The quantum anomalous Hall effect and strong robustness in two-dimensional p-state Dirac half-metals YX (Y = Li, Na; X = Se, Te)

Based on first-principles calculations, we have predicted a novel group of 2D p-state Dirac half-metal (DHM) materials, Y 3 X 2 (Y = Li, Na; X = Se, Te) monolayers. All the monolayers exhibit intrinsic ferromagnetism. Among them, Li 3 Te 2 and Na 3 Se 2 open topologically nontrivial band gaps of 4.0 meV and 5.0 meV considering spin-orbit coupling (SOC), respectively.
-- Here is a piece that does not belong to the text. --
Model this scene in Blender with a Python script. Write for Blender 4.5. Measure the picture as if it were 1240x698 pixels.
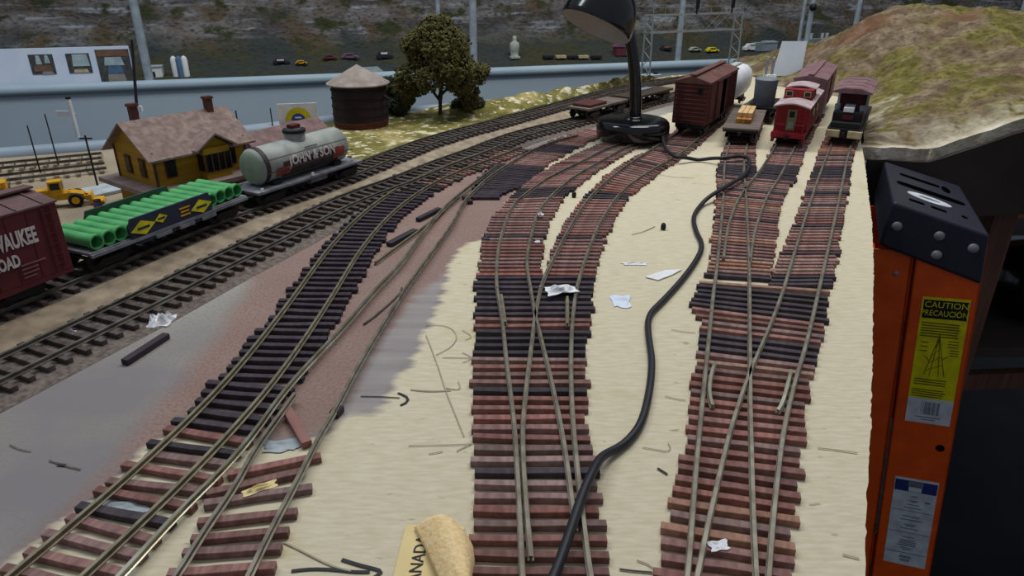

The Curie temperature of Li 3 Te 2 is 355 K. The non-zero Chern number and the presence of edge states further confirm that the Li 3 Te 2 monolayer is a room-temperature ferromagnetic material and a quantum anomalous Hall (QAH) insulator. Additionally, it is found that Y 3 X 2 (Y = Li, Na; X = Se, Te) monolayers exhibit strong robustness against strain and electric fields. Finally, we have proposed the growth of Y 3 X 2 (Y = Li, Na; X = Se, Te) monolayers on h-BN substrates, which shows promise for experimental synthesis. Our research indicates that Y 3 X 2 (Y = Li, Na; X = Se, Te) monolayers exhibit strong robustness as DHMs, showcasing significant potential for realizing the intrinsic quantum anomalous Hall effect (QAHE). We report 2D HK materials that are room-temperature ferromagnets with an intrinsic QAHE. Their electronic properties are highly stress-strain robust and suitable for experimental synthesis.